Saprà scorgere anche la creatività, la tenacia e lo spirito di sacrificio di innumerevoli persone, famiglie e comunità che in tutte le parti del mondo aprono la porta e il cuore a migranti e rifugiati, anche dove le risorse non sono abbondanti. Questo sguardo contemplativo, infine, saprà guidare il discernimento dei responsabili della cosa pubblica, così da spingere le politiche di accoglienza fino al massimo dei "limiti consentiti dal bene comune rettamente inteso", considerando cioè le esigenze di tutti i membri dell'unica famiglia umana e il bene di ciascuno di essi.

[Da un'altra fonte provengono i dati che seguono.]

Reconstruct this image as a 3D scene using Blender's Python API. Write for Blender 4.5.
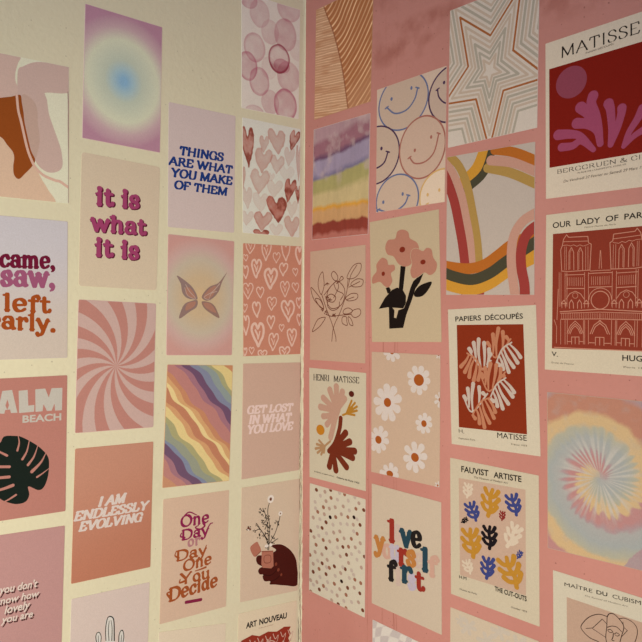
import bpy, math, random
import numpy as np
from mathutils import Matrix, Vector

for o in list(bpy.data.objects): bpy.data.objects.remove(o)
S = bpy.context.scene
COL = S.collection
EYE = 1.5                      # height of the camera above the floor

# ---------------------------------------------------------------- camera, light, exposure
cd = bpy.data.cameras.new('camera'); cam = bpy.data.objects.new('camera', cd); COL.objects.link(cam)
cd.sensor_width = 36; cd.lens = 40.09; cd.clip_start = .01
yaw, pitch, roll = .764290, .0041728, .0066770
fw = Vector((math.cos(pitch)*math.sin(yaw), math.cos(pitch)*math.cos(yaw), math.sin(pitch)))
r0 = Vector((math.cos(yaw), -math.sin(yaw), 0)); u0 = r0.cross(fw)
rr = math.cos(roll)*r0 + math.sin(roll)*u0; uu = -math.sin(roll)*r0 + math.cos(roll)*u0
M = Matrix.Identity(4)
for i in range(3): M[i][0] = rr[i]; M[i][1] = uu[i]; M[i][2] = -fw[i]
M[0][3], M[1][3], M[2][3] = -.66617, -.73069, EYE
cam.matrix_world = M
S.camera = cam
S.view_settings.view_transform = 'Standard'; S.view_settings.look = 'None'
S.view_settings.exposure = 0; S.view_settings.gamma = 1; S.view_settings.use_curve_mapping = False
w = bpy.data.worlds.new('world'); S.world = w; w.use_nodes = True
w.node_tree.nodes['Background'].inputs[0].default_value = (.80, .83, 1, 1)
w.node_tree.nodes['Background'].inputs[1].default_value = .52
def lamp(name, loc, power, radius, cone, col, target):
    l = bpy.data.lights.new(name, 'SPOT'); l.shadow_soft_size = radius; l.energy = power; l.color = col
    l.spot_size = math.radians(cone); l.spot_blend = 1
    o = bpy.data.objects.new(name, l); COL.objects.link(o); o.location = loc
    o.rotation_euler = (Vector(target)-Vector(loc)).to_track_quat('-Z', 'Y').to_euler(); return o
lamp('warm_room_lamp', (-1.2, -.9, EYE-.2), 54, .12, 80, (1, .86, .56), (-.15, 0, EYE-.3))


# ---------------------------------------------------------------- materials
_mc = {}
def nodes_of(name):
    m = bpy.data.materials.new(name); m.use_nodes = True
    return m, m.node_tree.nodes, m.node_tree.links, m.node_tree.nodes['Principled BSDF']
def grain(N, L, bs, amount, scale, src):
    """multiply src colour by a fine paper grain"""
    tc = N.new('ShaderNodeTexCoord'); no = N.new('ShaderNodeTexNoise'); no.inputs['Scale'].default_value = scale
    no.inputs['Detail'].default_value = 3
    L.new(tc.outputs['Object'], no.inputs['Vector'])
    mr = N.new('ShaderNodeMapRange'); mr.inputs['From Min'].default_value = .3; mr.inputs['From Max'].default_value = .7
    mr.inputs['To Min'].default_value = 1-amount; mr.inputs['To Max'].default_value = 1+amount
    L.new(no.outputs['Fac'], mr.inputs['Value'])
    vm = N.new('ShaderNodeVectorMath'); vm.operation = 'SCALE'
    L.new(src, vm.inputs[0]); L.new(mr.outputs[0], vm.inputs['Scale']); L.new(vm.outputs[0], bs.inputs['Base Color'])
def ink(rgb):
    k = tuple(round(c, 3) for c in rgb)
    if k not in _mc:
        m, N, L, bs = nodes_of('printed_paper')
        bs.inputs['Roughness'].default_value = .6; bs.inputs['Specular IOR Level'].default_value = .1
        c = N.new('ShaderNodeRGB'); c.outputs[0].default_value = (*k, 1)
        grain(N, L, bs, .05, 900, c.outputs[0]); _mc[k] = m
    return _mc[k]
def painted():
    if 'p' not in _mc:
        m, N, L, bs = nodes_of('printed_picture')
        bs.inputs['Roughness'].default_value = .6; bs.inputs['Specular IOR Level'].default_value = .1
        a = N.new('ShaderNodeAttribute'); a.attribute_name = 'Col'
        grain(N, L, bs, .05, 900, a.outputs['Color']); _mc['p'] = m
    return _mc['p']

# ---------------------------------------------------------------- 2-D shape engine: signed distances -> outlined flat print
def capsule(X, Y, a, b, ra, rb):
    dx, dy = b[0]-a[0], b[1]-a[1]; L2 = dx*dx+dy*dy+1e-12
    t = np.clip(((X-a[0])*dx+(Y-a[1])*dy)/L2, 0, 1)
    return np.hypot(X-a[0]-t*dx, Y-a[1]-t*dy)-(ra+(rb-ra)*t)
def chain(X, Y, pts, rad):
    d = np.full(X.shape, 1e9)
    for i in range(len(pts)-1): d = np.minimum(d, capsule(X, Y, pts[i], pts[i+1], rad[i], rad[i+1]))
    return d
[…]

Chi è animato da questo sguardo sarà in grado di riconoscere i germogli di pace che già stanno spuntando e si prenderà cura della loro crescita. Trasformerà così in cantieri di pace le nostre città, spesso divise e polarizzate da conflitti che riguardano proprio la presenza di migranti e rifugiati". Ebbene, dobbiamo purtroppo riconoscerlo: l'anno che ci siamo lasciati alle spalle, la legislatura che ci siamo lasciati alle spalle, proprio nei suoi ultimi giorni, si sono chiusi con un vuoto, ci è mancato lo sguardo, lo sguardo di Dio per i germogli, per la crescita dei germogli... Possiamo sperare qualcosa di diverso per il nuovo anno? Noi lo speriamo.

Ci conceda Dio di iniziarlo e di portarlo a termine nel segno del suo sguardo, uno sguardo buono, uno sguardo tenero, uno sguardo benedicente.